Sono un’attrice legata all’accademia in quanto scuola. Occorre avere quella formazione che il permesso accademico ti dà mettendoti dentro una palestra dentro cui puoi sbagliare tutte le volte che vuoi. Lo capisci però solo dopo: quando a 19 anni, giovanissima, ero lì che arrabattavo, mi arrabbiavo tutte le volte senza aver ancora realizzato che era un contenitore sicuro nel quale puoi provare e riprovare senza niente che ti demolisca tanto quanto i “no” fuori. Perché ogni “no” fuori sono un’occasione e un lavoro persi: dentro la scuola, hai sempre la possibilità di rimediare.
Sono capitata alla Silvio D’Amico in anni fortunati, in cui noi allievi abbiamo avuto una grande varietà di maestri con cui confrontarti. Non c’erano diktat, per cui potevi apprendere qualcosa da uno e qualcos’altro da un altro ancora, l’ideale per chi come me non ama seguire soltanto un metodo.
Cosa hai provato quando per la prima volta si è accesa per te la luce della telecamera o della macchina da presa?
Ho un ricordo molto chiaro e lucido di quel momento.

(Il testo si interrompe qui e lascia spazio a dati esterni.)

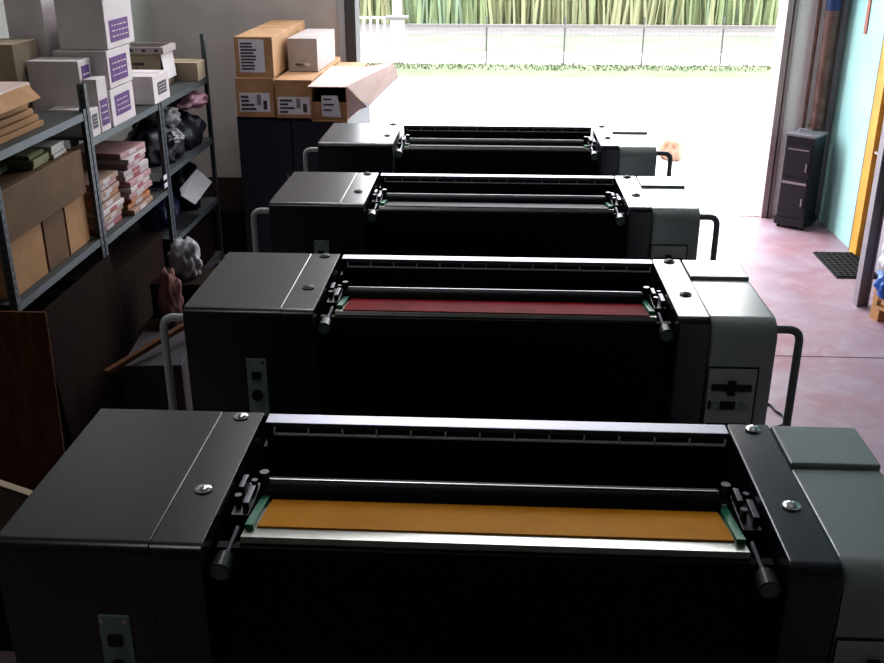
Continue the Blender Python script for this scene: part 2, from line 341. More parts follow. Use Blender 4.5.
# ------------------------------------------------------------------ printing press units
def ramp_cyl(m, y, z, r, x0, x1): m.cyl((x0, y, z), (x1, y, z), r, n=32); return m
def printing_unit(yb, label, ink, lip=-.528, plug='black', group='printing units of the press'):
    T = thing('printing_unit', label, 'printing press', (0, yb, 0), 0, group)
    ZT, ZB, YF = 1.64, .0, -.645
    # left housing
    r = .026
    prof = [(0, ZB), (0, ZT)] + arc(YF+r, ZT-r, r, PI/2, PI) + [(YF, ZB)]
    h = MB().prism_x(prof, -1.085, -.7385, .003, 2).build('side_housing', 'housing_dark', T)
    h['label'] = 'wide dark grey housing on the left'
    pf = [(0, ZB), (0, ZT-.001)] + arc(YF+r, ZT-r-.001, r, PI/2, PI) + [(YF, ZB)]
    s = MB().prism_x(pf, -.7378, -.622, .001, 1).build('side_frame', 'housing_dark', T)
    s['label'] = 'narrow dark strip beside the left housing'
    def cap(par, x, y):
        MB().cyl((x, y, ZT-.002), (x, y, ZT+.003), .022, n=24).cyl((x, y, ZT+.003), (x, y, ZT+.009), .018, .008, n=24).build('cap_screw', plug, par)
    cap(s, -.68, -.028); cap(s, -.68, -.405)
    # right frame and housing
    s2 = MB().prism_x(pf, .645, .757, .006, 2).build('side_frame', 'frame_dark', T)
    s2['label'] = 'narrow dark blue grey frame on the right'
    cap(s2, .708, -.028); cap(s2, .708, -.405)
    r = .065
    pr = [(-.212, ZB), (-.212, ZT-.012)] + arc(YF+r, ZT-.012-r, r, PI/2, PI, 10) + [(YF, ZB)]
    e = MB().prism_x(pr, .761, .985, .009, 3).build('end_housing', 'housing_light', T)
    e['label'] = 'light grey housing on the right'
    MB().box(.761, .985, -.204, 0, ZB, ZT, .006, 3).build('rear_cover', 'housing_light', T)['label'] = 'raised light grey rear cover'
    MB().box(.77, .975, -.212, -.203, .5, ZT-.02).build('joint_gasket', 'black', T)
    # front guard between the frames
    fg = [(-.535, 1.585), (-.560, 1.585), (-.605, 1.50), (-.615, 1.30), (-.615, 0), (-.575, 0), (-.575, 1.30), (-.565, 1.49)]
    g = MB().prism_x(fg, -.615, .638, .003).build('front_guard', 'guard_black', T)
    # inner floor and rear panel
    MB().box(-.615, .638, -.56, -.09, 1.16, 1.2).build('inner_deck', 'guard_black', T, smooth=False)
    rp = MB().box(-.612, .636, -.075, -.03, 1.15, 1.575)
    rp.mi = 1
    for i in range(13): rp.box(-.585+i*.098, -.580+i*.098, -.079, -.074, 1.2, 1.565)
    rp.box(-.5, -.33, -.080, -.074, 1.50, 1.525); rp.box(.35, .52, -.080, -.074, 1.50, 1.525)
    for k in range(4): rp.box(-.28, .30, -.0775, -.074, 1.42+.034*k, 1.423+.034*k)
    rp.build('rear_panel', ['panel_black', 'roller'], T, smooth=False)
    tb = MB().box(-.608, .64, -.056, -.002, 1.622, 1.639, .003)
    bar = tb.build('cross_bar', 'steel', T)
    MB().box(-.606, .638, -.054, -.02, 1.575, 1.622).build('slot_gap', 'black', bar, smooth=False)
    sl = MB().box(-.585, .632, -.064, -.054, 1.604, 1.608)
    for i in range(14): sl.box(-.585+i*.0933, -.581+i*.0933, -.064, -.054, 1.608, 1.623)
    sl.build('slotted_strip', 'label', bar, smooth=False)
    # ink rollers behind the fountain
    for y, z, rr in ((-.185, 1.475, .05), (-.135, 1.36, .06), (-.26, 1.37, .06)):
        ramp_cyl(MB(), y, z, rr, -.60, .625).build('ink_roller', 'roller', T)
    # fountain: roller, tray, ink
    fr = ramp_cyl(MB(), -.285, 1.548, .052, -.565, .57).build('fountain_roller', 'roller', T)
    MB().box(-.56, .565, -.287, -.283, 1.598, 1.602).build('roller_highlight', 'steel_dull', fr, smooth=False)  # bright strip modelled in as the highlight along the roller top
    tray = MB().prism_x([(-.545, 1.588), (-.538, 1.600), (lip, 1.592 - (lip+.485)*.16), (-.33, 1.565), (-.325, 1.50), (-.40, 1.49), (-.535, 1.57)], -.562, .588, .001).build('ink_fountain', 'lip_worn', T)
    iz = lambda y: 1.592 - (y+.485)*.16
    im = MB().slab([(-.535, lip-.003, iz(lip-.003)), (.564, lip-.003, iz(lip-.003)), (.56, -.325, iz(-.325)), (-.533, -.325, iz(-.325))], (0, 0, .004))
    ink = im.build('ink_film', ink[0], tray, smooth=False); ink['label'] = ink_names[ink_key[ink.data.materials[0].name]]
    for x0, x1 in ((-.560, -.540), (.566, .586)):
        MB().slab([(x0, -.50, 1.592), (x1, -.50, 1.592), (x1, -.30, 1.558), (x0, -.30, 1.558)], (0, 0, .016)).build('fountain_cheek', 'green_paint', tray, smooth=False)
    # clamps at both ends
    for sx, cx in ((-1, -.588), (1, .612)):
        c = MB().box(cx-.02, cx+.024, -.45, -.30, 1.565, 1.60, .003)
        c.box(cx-.018, cx-.004, -.37, -.31, 1.60, 1.628, .002).box(cx+.006, cx+.022, -.43, -.35, 1.60, 1.622, .002)
        c.build('end_clamp', 'clamp', T)
        for bxx, byy, z0, z1, br in ((cx-.010, -.40, 1.60, 1.625, .009), (cx+.012, -.325, 1.60, 1.622, .008), (cx-sx*.028, -.285, 1.585, 1.622, .012)):
            MB().cyl((bxx, byy, z0), (bxx, byy, z1), br, n=14).build('clamp_bolt', 'clamp', T)
        lv = MB().cyl((cx-sx*.012, -.50, 1.60), (cx, -.60, 1.570), .006, n=10).build('lever', 'steel', T)
        kb = MB().cyl((cx, -.582, 1.574), (cx, -.630, 1.568), .0215, .0245, n=24); kb.mi = 1; kb.cyl((cx, -.6302, 1.568), (cx, -.633, 1.5677), .020, n=24)
        kb.build('knob', ['knob_body', 'knob_green'], lv)
    # hand rails
    for sx, xa, xb, mm in ((-1, -1.075, -1.175, 'rail_green'), (1, .97, 1.075, 'rail_grey')):
        MB().tube(bend([(xa, -.60, 1.588), (xb, -.60, 1.588), (xb, -.60, .72), (xa, -.60, .72)], .045), .0145, n=14).build('hand_rail', mm, T)
    # control plates
    cp = MB().box(-.872, -.800, YF-.006, YF+.002, 1.225, 1.455, .003).build('control_plate', 'plate_green', T)
    MB().box(-.853, -.822, YF-.016, YF-.006, 1.375, 1.405, .002).build('rocker_switch', 'black', cp)
    MB().cyl((-.838, YF-.006, 1.315), (-.838, YF-.024, 1.315), .019, n=20).build('push_button', 'black', cp)
    for x in (-.862, -.810): MB().cyl((x, YF-.006, 1.443), (x, YF-.010, 1.443), .005, n=10).build('screw', 'chrome', cp)
    MB().box(.762, .938, YF-.003, YF+.001, 1.135, 1.462).build('panel_recess', 'black', T, smooth=False)
    q = MB().box(.766, .932, YF-.007, YF-.002, 1.14, 1.456, .002).build('control_panel', 'plate_grey', T)
    MB().box(.778, .918, YF-.013, YF-.007, 1.372, 1.398, .002).box(.835, .862, YF-.018, YF-.007, 1.355, 1.412, .002).build('selector_strip', 'black', q)
    MB().box(.815, .868, YF-.013, YF-.007, 1.300, 1.332, .002).build('display', 'black', q)
    MB().box(.772, .782, YF-.013, YF-.007, 1.300, 1.332, .002).build('indicator', 'black', q)
    for x in (.798, .892): MB().cyl((x, YF-.007, 1.318), (x, YF-.016, 1.318), .012, n=16).build('push_button', 'plate_green', q)
    MB().box(.775, .915, YF-.012, YF-.007, 1.20, 1.245, .002).build('lower_display', 'black', q)
    return T
ink_key = {'ink_yellow': 0, 'ink_red': 1, 'ink_blue': 2, 'ink_black': 3}
ink_names = ['ochre yellow ink', 'dark red ink', 'dark ink', 'black ink']
printing_unit(2.42, 'nearest printing unit, large in the foreground, with ochre yellow ink in its open tray', ['ink_yellow'], -.485, 'chrome')
printing_unit(3.837, 'printing unit with dark red ink in its tray, directly behind the nearest one', ['ink_red'])
printing_unit(5.252, 'printing unit with a dark empty-looking tray, between the red ink unit and the farthest unit', ['ink_blue'])
printing_unit(6.655, 'farthest and smallest-looking printing unit, closest to the open doorway', ['ink_black'])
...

Ero ancora studentessa all’Accademia e stavo preparando un saggio quando sono andata a sostenere un provino per Giuseppe Piccioni (per il film Il rosso e il blu, ndr) senza alcun rudimento sul cinema dato che non avevo nemmeno mai girato un cortometraggio o uno spot, niente di niente. Il regista, presente con la casting director, mi disse che non avrei dovuto far niente di fronte alla camera: dovevo solo stare in silenzio e guardare in macchina. Ma quando si è accesa la luce mi sono sentita come dentro a una bolla o a una lente di ingrandimento che amplificava tutto ma che allo stesso tempo mi rassicurava. Mi restituiva un senso di placidità e di espansione dell’anima.
In una delle scene cruciali del film L’invenzione di noi due, Nadia fa un discorso a Milo che mette in opposizione “deludere” e “illudere”. Cosa sceglie Silvia D’Amico tra le due azioni?
Domanda complessa. Ma io non illudo mai: semmai, a costo di essere me stessa, deludo, però non riesco a mentire.